Russian-born journalist delivers Convocation on social change

On Thursday, Jan. 16, Masha Gessen, a Russian-born journalist and author of over a dozen books on Putin, Trump and totalitarianism, spoke at Convocation. Gessen’s talk was entitled “The Parallel Polis” and is the theme of a book they are currently working on. A parallel polis is a separate group inside of a current state that attempts to try and answer some of the problems in the current system on a small scale, usually started by an extra-governmental organization. Gessen’s talk had an interesting premise, speaking as someone born under the totalitarian oppression of the Soviet Union to a group of open-minded Lawrentians.

According to Gessen, as long as they could remember, they held the idea that if you were to imagine a utopian society and put it into practice, it would immediately fall apart into totalitarianism. And being born into the Soviet Union, this idea seemed logical, and it was one Gessen never questioned. However, the idea behind their next book is that of, what if we were to question that notion, that our ideal may actually be able to stand up to the vices and dangers of humanity?

To answer this question, Gessen told of the interesting places they have travelled to, beginning with Detroit, a city that to the American zeitgeist has many negative connotations. However, in that city on the brink, there are attempts to bring it back. For example, urban farming has allowed many people to participate in co-ops, bringing fresh food onto the table and extra money for families who are able to sell their produce at farmer’s markets. While urban farms will not bring back the hundreds of thousands of people who have left the city, it can provide an idealistic model for moving forward, especially to a city that so many have written off as dead.

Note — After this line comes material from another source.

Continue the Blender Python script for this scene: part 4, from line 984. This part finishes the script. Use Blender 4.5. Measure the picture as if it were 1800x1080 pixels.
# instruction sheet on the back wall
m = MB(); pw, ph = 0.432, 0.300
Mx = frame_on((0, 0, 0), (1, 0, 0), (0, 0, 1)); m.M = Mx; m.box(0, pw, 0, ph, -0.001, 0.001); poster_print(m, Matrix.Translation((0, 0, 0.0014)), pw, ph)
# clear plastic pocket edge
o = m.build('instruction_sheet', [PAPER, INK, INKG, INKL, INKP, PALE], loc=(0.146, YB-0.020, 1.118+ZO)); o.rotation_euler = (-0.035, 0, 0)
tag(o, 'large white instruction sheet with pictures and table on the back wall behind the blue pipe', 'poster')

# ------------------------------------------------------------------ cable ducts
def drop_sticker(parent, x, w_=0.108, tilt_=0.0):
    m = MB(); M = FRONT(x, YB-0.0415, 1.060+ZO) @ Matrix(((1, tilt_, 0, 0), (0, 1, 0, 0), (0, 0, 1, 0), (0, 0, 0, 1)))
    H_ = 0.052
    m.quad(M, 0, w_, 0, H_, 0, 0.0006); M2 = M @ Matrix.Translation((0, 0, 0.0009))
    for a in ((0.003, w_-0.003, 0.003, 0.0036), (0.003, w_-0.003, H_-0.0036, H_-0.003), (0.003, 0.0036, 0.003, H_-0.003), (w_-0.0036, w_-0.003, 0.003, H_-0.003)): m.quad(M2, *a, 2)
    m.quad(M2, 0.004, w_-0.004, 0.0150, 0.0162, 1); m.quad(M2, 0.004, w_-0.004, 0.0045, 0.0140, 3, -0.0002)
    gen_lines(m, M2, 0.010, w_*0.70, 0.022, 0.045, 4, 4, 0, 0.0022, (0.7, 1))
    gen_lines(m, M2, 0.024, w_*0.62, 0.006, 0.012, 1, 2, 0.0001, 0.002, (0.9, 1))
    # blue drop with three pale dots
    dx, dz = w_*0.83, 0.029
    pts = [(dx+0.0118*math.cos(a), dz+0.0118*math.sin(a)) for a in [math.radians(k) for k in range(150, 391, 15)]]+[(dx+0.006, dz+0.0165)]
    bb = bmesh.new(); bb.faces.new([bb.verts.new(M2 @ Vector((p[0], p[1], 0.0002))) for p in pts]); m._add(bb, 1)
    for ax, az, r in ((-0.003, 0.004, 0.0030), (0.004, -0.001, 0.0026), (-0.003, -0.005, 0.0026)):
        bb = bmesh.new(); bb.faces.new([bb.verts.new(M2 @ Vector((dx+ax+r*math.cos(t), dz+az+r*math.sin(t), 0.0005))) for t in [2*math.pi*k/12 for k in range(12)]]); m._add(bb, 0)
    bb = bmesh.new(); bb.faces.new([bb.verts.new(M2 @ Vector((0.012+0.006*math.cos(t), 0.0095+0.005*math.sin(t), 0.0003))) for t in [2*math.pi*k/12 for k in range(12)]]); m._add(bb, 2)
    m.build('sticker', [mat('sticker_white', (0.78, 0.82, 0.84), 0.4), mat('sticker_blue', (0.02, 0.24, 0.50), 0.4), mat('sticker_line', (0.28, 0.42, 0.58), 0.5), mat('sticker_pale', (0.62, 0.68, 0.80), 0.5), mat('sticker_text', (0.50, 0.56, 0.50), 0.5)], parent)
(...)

Their next example was Finland. Finland has a highly developed welfare state and recently conducted an experiment on a Universal Basic Income, or UBI. While that experiment was regarded as a failure, Gessen believes that the wrong questions were asked. The study looked at if people were more likely to find a job or get out of poverty via the UBI, and this was not the case. However, Gessen actually went to Finland and interviewed people who got the UBI and they said it was great, not because they could now be lazy — and keep in mind, in a welfare state like Finland, most of those people were already getting the money. Rather, now they could live with far less anxiety about whether they were going to be able to eat, or if their disability paperwork was going to go through.

These examples, and several others, from Israel to Colombia, all drew Gessen to the conclusion that it is, in fact, possible, for a state or a small group of ordinary citizens to change the way things are done for the better, without letting it fall to corruption.